幼児の 手を振る先に 笑顔満つ
老境自在(35)
散歩の途中で練馬区の清掃工場(ゴミ焼却場)に近づくと、お母さんに連れられた2人の子供が、出入りするゴミ収集車に手を振る後ろ姿に出くわした。手を振られたゴミ収集車の運転手が満面の笑みで手を振って応えている。
コロナが蔓延し、初めての緊急事態宣言が出された頃、感染リスクの高いゴミ収集に従事する人たちを気遣う声が高まったことを思い出した。無邪気に手を振ってくれる子供を見れば、コロナ禍で積もったストレスが一気に消し飛ぶに違いない。子供はパトカーや救急車等の特殊車両を見るのが好きなものだ。ひっきりなしにゴミ収集車が出入りする焼却場の入り口は、この子達にとってお気に入りの場所なのだろう。

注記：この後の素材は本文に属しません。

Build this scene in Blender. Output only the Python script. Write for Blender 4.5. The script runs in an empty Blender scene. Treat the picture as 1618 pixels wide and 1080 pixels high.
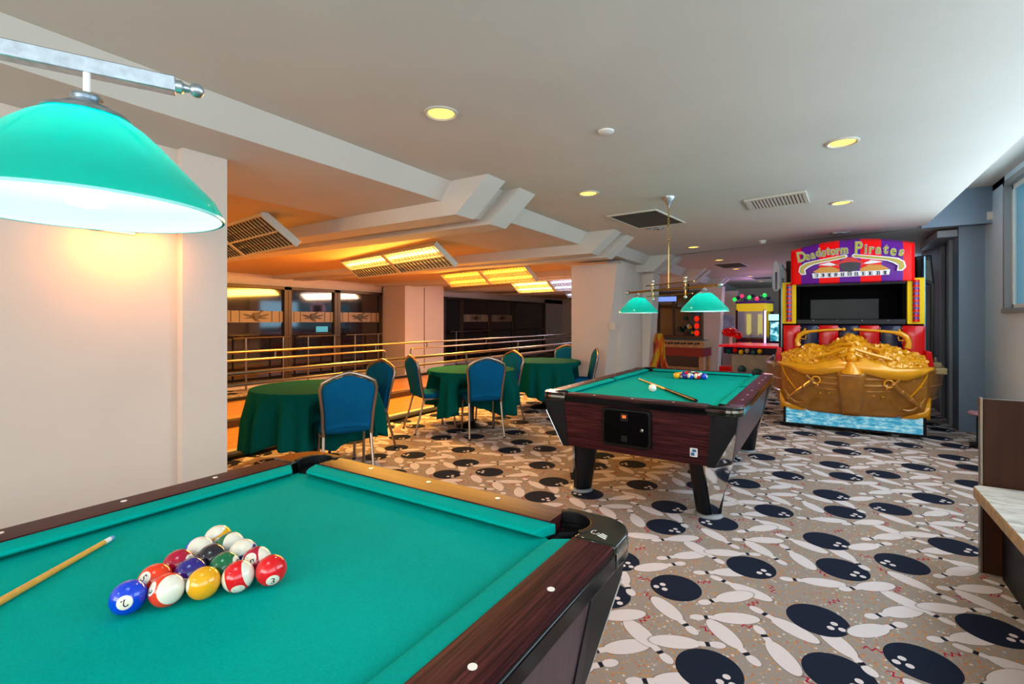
import bpy, math, random
from mathutils import Vector, Matrix, noise
random.seed(7)
R = math.radians
PI = math.pi
scene = bpy.context.scene
col = scene.collection

# ------------------------------------------------------------------ camera, world, large lights, exposure
YAW = math.atan2(491, 772)
CAM_H = 1.40
cam_d = bpy.data.cameras.new('camera')
cam_d.sensor_width = 36.0
cam_d.lens = 36.0 * 772 / 1618
cam_d.shift_y = -(540 - 506) / 1618.0
cam_d.clip_start = 0.02
cam = bpy.data.objects.new('camera', cam_d)
col.objects.link(cam)
cam.location = (0, 0, CAM_H)
cam.rotation_euler = (R(90), 0, YAW)
scene.camera = cam

world = bpy.data.worlds.new('world')
scene.world = world
world.use_nodes = True
bg = world.node_tree.nodes['Background']
bg.inputs[0].default_value = (0.17, 0.54, 0.72, 1)
bg.inputs[1].default_value = 0.55

scene.view_settings.view_transform = 'Standard'
scene.view_settings.look = 'None'
scene.view_settings.exposure = 0.32
scene.view_settings.gamma = 1.0
scene.view_settings.use_curve_mapping = False
scene.cycles.use_denoising = True
scene.cycles.use_adaptive_sampling = True
scene.cycles.adaptive_threshold = 0.08
scene.cycles.adaptive_min_samples = 16
scene.cycles.max_bounces = 7
scene.cycles.diffuse_bounces = 3
scene.cycles.glossy_bounces = 3
scene.cycles.sample_clamp_indirect = 6.0


def area(name, loc, rot, sx, sy, power, colr, spread=180):
    d = bpy.data.lights.new(name, 'AREA')
    d.shape = 'RECTANGLE'
    d.size, d.size_y = sx, sy
    d.energy = power
    d.color = colr
    d.spread = R(spread)
    o = bpy.data.objects.new(name, d)
    o.location = loc
    o.rotation_euler = rot
    col.objects.link(o)
    return o


def point(name, loc, power, colr, rad=0.05):
    d = bpy.data.lights.new(name, 'POINT')
    d.energy = power
    d.color = colr
    d.shadow_soft_size = rad
    o = bpy.data.objects.new(name, d)
    o.location = loc
    col.objects.link(o)
    return o


# daylight through the window bands of the right wall plus an added fill from behind the camera
area('daylight_side_window', (1.62, 4.3, 2.1), (0, R(90), 0), 1.2, 6.0, 95, (0.70, 0.87, 1.0))
area('daylight_side_window_rear', (1.62, -1.5, 2.0), (0, R(90), 0), 1.4, 4.4, 55, (0.85, 0.93, 1.0))
area('front_fill', (-1.0, -3.8, 1.75), (R(90), 0, 0), 4.6, 1.5, 120, (1.0, 0.95, 0.90))  # added fill light; no window is known behind the camera
area('daylight_far_window', (1.62, 13.0, 1.7), (0, R(90), 0), 1.2, 3.0, 30, (0.45, 0.75, 1.0))


# ------------------------------------------------------------------ helpers: colour, nodes, materials
def lin(c):
    return c / 12.92 if c <= 0.04045 else ((c + 0.055) / 1.055) ** 2.4


def C(h):
    h = h.lstrip('#')
    return tuple(lin(int(h[i:i + 2], 16) / 255) for i in (0, 2, 4)) + (1.0,)


class NT:
    def __init__(self, tree):
        self.t = tree

    def n(self, typ, **kw):
        nd = self.t.nodes.new(typ)
        for k, v in kw.items():
            setattr(nd, k, v)
        return nd

    def put(self, sock, v):
        if hasattr(v, 'links'):
            self.t.links.new(v, sock)
        elif v is not None:
            sock.default_value = v

    def m(self, op, a=None, b=None, c=None):
        nd = self.n('ShaderNodeMath', operation=op)
        for i, v in enumerate((a, b, c)):
            self.put(nd.inputs[i], v)
        return nd.outputs[0]

    def vm(self, op, a=None, b=None, c=None):
        nd = self.n('ShaderNodeVectorMath', operation=op)
        for i, v in enumerate((a, b, c)):
            self.put(nd.inputs[i], v)
        return nd.outputs['Value'] if op in ('LENGTH', 'DOT_PRODUCT', 'DISTANCE') else nd.outputs['Vector']

    def mix(self, f, a, b):
        nd = self.n('ShaderNodeMix', data_type='RGBA')
        self.put(nd.inputs[0], f)
        self.put(nd.inputs[6], a)
        self.put(nd.inputs[7], b)
        return nd.outputs[2]

    def noise(self, vec, scale, detail=3, rough=0.5):
        nd = self.n('ShaderNodeTexNoise')
        self.put(nd.inputs['Vector'], vec)
        nd.inputs['Scale'].default_value = scale
        nd.inputs['Detail'].default_value = detail
        nd.inputs['Roughness'].default_value = rough
        return nd.outputs[0]

    def ramp(self, f, stops, interp='LINEAR'):
        nd = self.n('ShaderNodeValToRGB')
        cr = nd.color_ramp
        cr.interpolation = interp
        while len(cr.elements) < len(stops):
            cr.elements.new(0.5)
        for e, (p, c) in zip(cr.elements, stops):
            e.position = p
            e.color = c
        self.put(nd.inputs[0], f)
        return nd.outputs[0]

    def obj(self):
        return self.n('ShaderNodeTexCoord').outputs['Object']

    def mapping(self, vec, scale=(1, 1, 1), rot=(0, 0, 0), loc=(0, 0, 0)):
        nd = self.n('ShaderNodeMapping')
        self.put(nd.inputs[0], vec)
        nd.inputs['Location'].default_value = loc
        nd.inputs['Rotation'].default_value = rot
        nd.inputs['Scale'].default_value = scale
        return nd.outputs[0]

    def sep(self, vec):
        nd = self.n('ShaderNodeSeparateXYZ')
        self.put(nd.inputs[0], vec)
        return nd.outputs

    def bump(self, h, strength=0.2, dist=0.01):
        nd = self.n('ShaderNodeBump')
        nd.inputs['Strength'].default_value = strength
        nd.inputs['Distance'].default_value = dist
        self.put(nd.inputs['Height'], h)
        return nd.outputs[0]


def newmat(name):
    m = bpy.data.materials.new(name)
    m.use_nodes = True
    t = NT(m.node_tree)
    return m, t, m.node_tree.nodes['Principled BSDF']


def pbr(name, colour, rough=0.5, metal=0.0, coat=0.0, emit=None, estr=0.0, var=0.0, vscale=8.0, bump=0.0, bscale=60.0, spec=None, stretch=(1, 1, 1)):
    m, t, p = newmat(name)
    c = C(colour) if isinstance(colour, str) else colour
    vec = t.mapping(t.obj(), scale=stretch)
    if var > 0:
        nz = t.noise(vec, vscale, 4)
        d = tuple(x * (1 - var) for x in c[:3]) + (1,)
        l = tuple(min(1, x * (1 + var)) for x in c[:3]) + (1,)
        t.put(p.inputs['Base Color'], t.ramp(nz, [(0.3, d), (0.7, l)]))
    else:
        p.inputs['Base Color'].default_value = c
    p.inputs['Roughness'].default_value = rough
    p.inputs['Metallic'].default_value = metal
    if coat:
        p.inputs['Coat Weight'].default_value = coat
        p.inputs['Coat Roughness'].default_value = 0.08
    if spec is not None:
        p.inputs['Specular IOR Level'].default_value = spec
    if emit:
        p.inputs['Emission Color'].default_value = C(emit) if isinstance(emit, str) else emit
        p.inputs['Emission Strength'].default_value = estr
    if bump:
        t.put(p.inputs['Normal'], t.bump(t.noise(vec, bscale, 3), bump))
    return m


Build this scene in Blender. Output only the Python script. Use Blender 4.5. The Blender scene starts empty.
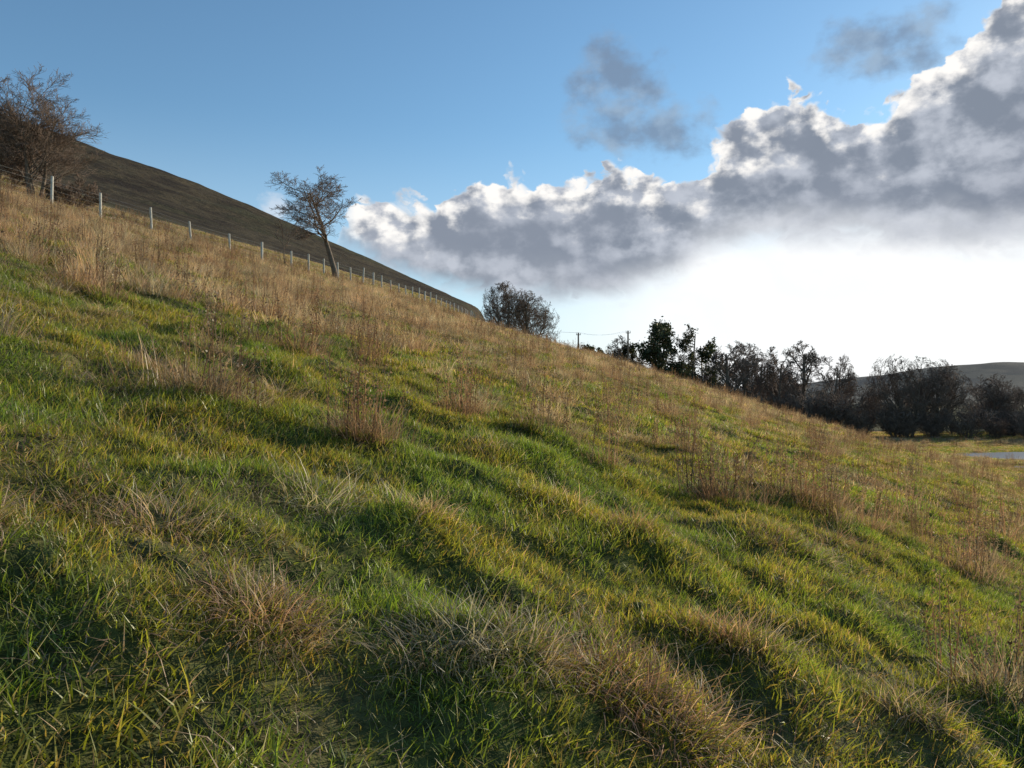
import bpy, math, random
import numpy as np
from mathutils import Vector, Quaternion, Matrix
SC = bpy.context.scene
SC.view_settings.view_transform = 'Standard'
SC.view_settings.look = 'None'
SC.view_settings.exposure = 0
RNG = np.random.default_rng(7)
SUN_AZ, SUN_EL = math.radians(50), math.radians(14.5)

# ---------------------------------------------------------------- noise / terrain
def h2(xi, yi, s):
    h = (xi.astype(np.int64) * 374761393 + yi.astype(np.int64) * 668265263 + s * 974634777) & 0xffffffff
    h = ((h ^ (h >> 13)) * 1274126177) & 0xffffffff
    h = ((h ^ (h >> 16)) * 668265263) & 0xffffffff
    return (h ^ (h >> 15)) / 4294967295.0 * 2 - 1
def vn(x, y, s=0):
    xi = np.floor(x); yi = np.floor(y); fx = x - xi; fy = y - yi
    fx = fx * fx * (3 - 2 * fx); fy = fy * fy * (3 - 2 * fy)
    a = h2(xi, yi, s); b = h2(xi + 1, yi, s); c = h2(xi, yi + 1, s); d = h2(xi + 1, yi + 1, s)
    return (a * (1 - fx) + b * fx) * (1 - fy) + (c * (1 - fx) + d * fx) * fy
def fbm(x, y, s=0, o=3):
    r = 0; a = 1; t = 0
    for i in range(o):
        r = r + a * vn(x * 2 ** i + 13.7 * i, y * 2 ** i - 7.1 * i, s + i * 17); t += a; a *= .5
    return r / t
def ss(a, b, x):
    t = np.clip((x - a) / (b - a), 0, 1); return t * t * (3 - 2 * t)
MOUNDS = [(.35, 3.5, .17, .38), (-.25, 3.35, .12, .42), (-1.05, 3.3, .11, .36), (1.2, 4.5, .16, .42), (-1.7, 3.9, .07, .38), (2.1, 4.3, .11, .4),
          (-1.4, 7.2, .12, .45), (-2.7, 7.0, .12, .45), (.3, 10.5, .15, .5), (4.1, 11.4, .2, .9), (3.1, 5.1, .12, .45), (3.0, 13.5, .18, .7),
          (-.6, 5.3, .11, .45), (.9, 6.6, .12, .5), (2.7, 8.2, .14, .5), (-.2, 8.8, .11, .5)]
def macro(X, Y):
    Xc = np.where(X < -350, -350 + (X + 350) * .05, X)
    z = -0.3 * Xc + 0.1 * np.maximum(Y, -40)
    z = z - 0.0013 * np.maximum(Y - 64, 0) ** 2 * ss(-14, 12, X)
    pf = np.interp(X, [-400, -192, -117, -80, -42, -8], [18, 20, 15.5, 11, 5, 0])
    z = z + pf * ss(130, 300, Y) - .0012 * np.maximum(Y - 300, 0) ** 2
    z = z + (1.2 * fbm(X / 60, Y / 60, 5) ) * ss(60, 160, Y) + .35 * fbm(X / 12, Y / 12, 9) * ss(6, 20, Y)
    v = -5.3 + .12 * fbm(X / 18, Y / 18, 3)
    v = v - .40 * np.exp(-(((X - 64) / 10) ** 2 + ((Y - 91) / 6.5) ** 2)) - .38 * np.exp(-(((X - 53) / 5) ** 2 + ((Y - 77) / 2.6) ** 2))
    v = v + 46 * np.exp(-(((X - 600) / 215) ** 2 + ((Y - 1000) / 230) ** 2)) * (1 + .08 * fbm(X / 60, Y / 60, 41)) + 24 * np.exp(-(((X - 800) / 110) ** 2 + ((Y - 1000) / 230) ** 2)) + 70 * np.exp(-(((X - 1200) / 480) ** 2 + ((Y - 2300) / 400) ** 2))
    k = .9
    m = np.maximum(z, v) ; d = np.abs(z - v)
    return m + np.where(d < 2 * k, (2 * k - d) ** 2 / (8 * k), 0)
def micro(X, Y):
    R = np.hypot(X, Y)
    f1 = 1 - .6 * ss(150, 400, R)
    f2 = 1 - .6 * ss(50, 120, R)
    f3 = 1 - ss(30, 60, R)
    up = X * -.95 + Y * .31; al = X * .31 + Y * .95
    z = .10 * fbm(up / 1.7, al / 3.0, 21, 2) + .135 * (np.maximum(fbm(X / .7, Y / .7, 31, 2), -.15)) + .045 * vn(X / .38, Y / .38, 44)
    z = z + f3 * (.10 * np.maximum(vn(X / .45, Y / .45, 47) - .15, 0) + .015 * vn(X / .2, Y / .2, 48))
    valley = ss(-3.2, -4.9, macro(X, Y))
    z = z * (f1 * f2) * (1 - .7 * valley)
    z = z + .9 * fbm(X / 14, Y / 14, 71) * ss(160, 260, Y) * ss(0, -30, X)
    nn = 1 + .3 * vn(X / .25, Y / .25, 49)
    for (mx, my, mh, mr) in MOUNDS:
        z = z + mh * np.exp(-(((X - mx) ** 2 + (Y - my) ** 2) / (mr * mr))) * nn
    return z
def H(X, Y):
    X = np.asarray(X, float); Y = np.asarray(Y, float)
    return macro(X, Y) + micro(X, Y)
def Hs(x, y): return float(H(np.array([x]), np.array([y]))[0])
FENCE = [(-36, 16), (-30, 31), (-25.3, 44), (-17.2, 64), (-13, 96), (-8, 140), (-4, 200), (-2, 240)]
def fence_x(Y): return np.interp(Y, [p[1] for p in FENCE], [p[0] for p in FENCE])
def strawf(X, Y):
    q = Y * .8 - X * 1.3 + 10 * fbm(X / 4, Y / 4, 55)
    s = .15 + .63 * ss(11, 30, q) * (1 - .4 * ss(-4, 12, X))
    return np.clip(s + .62 * fbm(X / 1.9, Y / 1.9, 66), 0, 1)

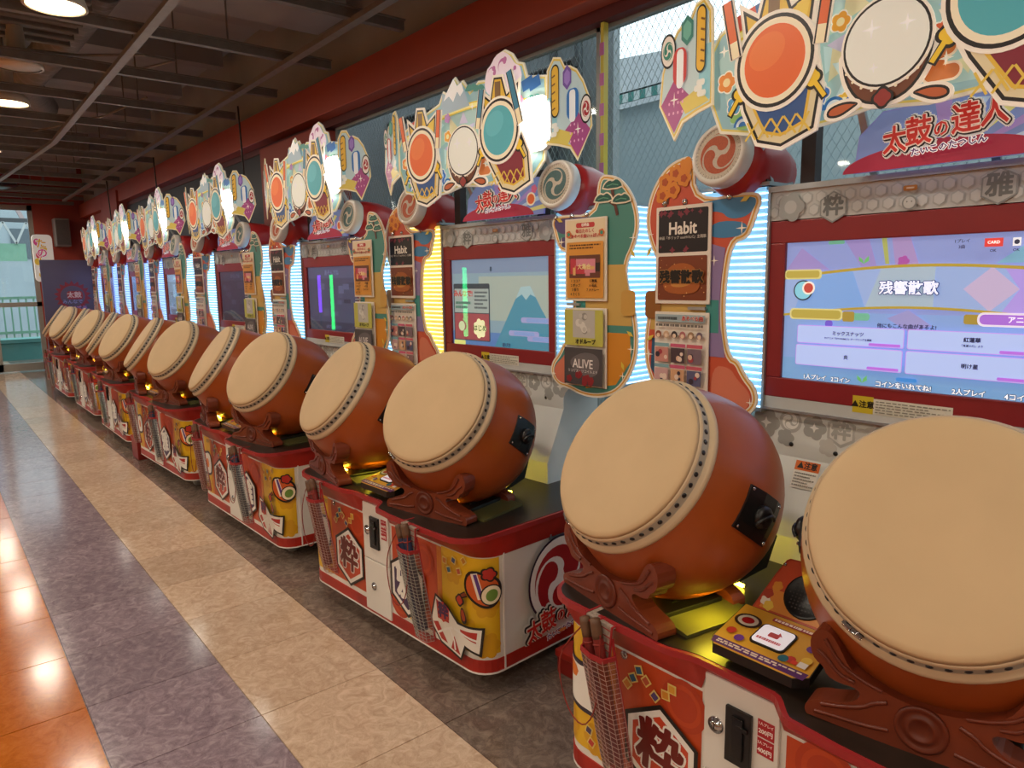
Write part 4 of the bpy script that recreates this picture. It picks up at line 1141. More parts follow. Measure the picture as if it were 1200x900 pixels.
def drum_cutout(mark, cx, cz, r, face, bodyc, sash, tilt, y, tip, glow):
    """printed cut-out of a plain drum seen from its skin side, pointed cloth below"""
    m = MB()
    K = '#17120f'
    W, H = r * .97, r * 1.02
    tx, tz = tip
    # silhouettes: skin ellipse, barrel behind, pointed skirt
    bx, bz = cx + (tx - cx) * .55, cz + (tz - cz) * .55
    skirt = [(cx - W * 1.02, cz - H * .15), (bx - W * .95, bz + H * .1), (tx - r * .62, tz + r * .18), (tx, tz), (tx + r * .80, tz + r * .30), (bx + W * 1.05, bz + H * .28), (cx + W * 1.02, cz - H * .1)]
    spikes = [(cx - W * .8, cz + H * .5), (cx - W * .95, cz + H * 1.35), (cx - W * .5, cz + H * 1.05), (cx - W * .3, cz + H * 1.75), (cx + W * .12, cz + H * 1.7), (cx + W * .35, cz + H * 1.1), (cx + W * .95, cz + H * 1.4), (cx + W * .85, cz + H * .5)]
    m.prism(grow(spikes, .010), y + .004, y + .010, C('#efe6d6', glow)); m.prism(grow(skirt, .010), y, y + .008, C('#efe6d6', glow)); m.prism(circ(cx, cz, W + .012, 36, H + .012), y - .006, y + .006, C('#efe6d6', glow))
    a = Art(m, FRONT(y + .004), emit=glow); a.poly(spikes, c=K); a.poly(grow(spikes, -.008), c='#d8b23a')
    a.poly([(cx - W * .25, cz + H * .6), (cx - W * .25, cz + H * 1.6), (cx + W * .05, cz + H * 1.58), (cx + W * .05, cz + H * .6)], c='#7a5a34')
    a.poly([(cx + W * .3, cz + H * .6), (cx + W * .5, cz + H * 1.12), (cx + W * .85, cz + H * 1.25), (cx + W * .7, cz + H * .6)], c='#c9483a' if face[1] == 'd' else '#e0c24a')
    a = Art(m, FRONT(y), emit=glow)
    a.poly(skirt, c=K); a.poly(grow(skirt, -.008), c=sash)
    a.poly(grow(skirt, -.026), c='#d9b23a'); a.poly(grow(skirt, -.034), c=bodyc)
    for dx in (-.52, .55):      # tasselled side knots
        kx, kz = cx + dx * W * 1.75, cz - H * .55
        a.poly(flower(kx, kz, r * .27, 4, 28), stroke([(kx, kz), (kx + dx * .07, kz - r * .5)], r * .17), c=K); a.poly(flower(kx, kz, r * .20, 4, 28), stroke([(kx, kz), (kx + dx * .07, kz - r * .46)], r * .10), c='#e6c02c')
    for k in range(-2, 3):
        a.poly(stroke([(bx + k * W * .33 - .018, bz - H * .20), (bx + k * W * .36 + .016, bz - H * .62)], .006), c='#d8b84a', up=False)
        a.poly(stroke([(bx + k * W * .33 + .018, bz - H * .20), (bx + k * W * .36 - .016, bz - H * .62)], .006), c='#d8b84a', up=False)
    a.up()
    a = Art(m, FRONT(y - .006), emit=glow)
    a.poly(circ(cx, cz, W + .002, 40, H + .002), c=K); a.poly(circ(cx, cz, W - .008, 40, H - .008), c='#efe3c4'); a.poly(circ(cx, cz, W * .80, 40, H * .80), c=face)
    a.poly(circ(cx - W * .2, cz + H * .25, W * .5, 30, H * .38, rot=.5), c={'#e0662a': '#e67735', '#4fa9b4': '#5cb4be', '#e6e9df': '#eef0e8'}[face])
    return m
def stick(m, x0, z0, x1, z1, w, c, y, glow):
    K = '#17120f'
    m.prism(stroke([(x0, z0), (x1, z1)], w + .016), y, y + .006, C('#efe6d6', glow))
    a = Art(m, FRONT(y), emit=glow); a.poly(stroke([(x0, z0), (x1, z1)], w + .010), c=K); a.poly(stroke([(x0, z0), (x1, z1)], w), c=c)
    t = .28; a.poly(stroke([(x0, z0), (x0 + (x1 - x0) * t, z0 + (z1 - z0) * t)], w), c='#efe0b8')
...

東京都23区で21の清掃工場があり、都民の出すゴミは安定的に処理されている。しかし、この状態がいつまでも続く保証はないようだ。焼却後に出る灰等の残渣やプラスチック等の不燃ゴミ(事前に粉砕処理される)は東京湾の最終処理場に埋められているが、今のペースで埋め立てが進むと最終処理場は50年しかもたないのだそうだ。東京湾は広いので埋め立てできる海域が残っているようにも思えるが、都の資料によると江戸時代以降東京湾(江戸湾)にゴミを埋め立て続けてきた結果、現在の埋め立て地が最後に残された海面になってしまったとのことである。
今日、無邪気に手を振っていた子達が大人になる頃には埋立地が残り少なくなり、ゴミ処理が大きな社会問題になっているかもしれない。彼らはこの問題をどう解決するのだろうか。都市に人が集中すると共にゴミの処理に悩まされるようになったことを考えると、都市から地方へと人の流れを変えることが解決の糸口かもしれない。
東京湾とゴミから、「大森貝塚」が思い浮かんだ。貝塚は縄文人のゴミ捨て場跡である。我々がゴミを捨てた場所には、焼却灰と粉砕されたプラスチックの塊が残る。千年後にこの塊を見つけた人類は、それを「プラスチック塚」とでも呼ぶのだろうか。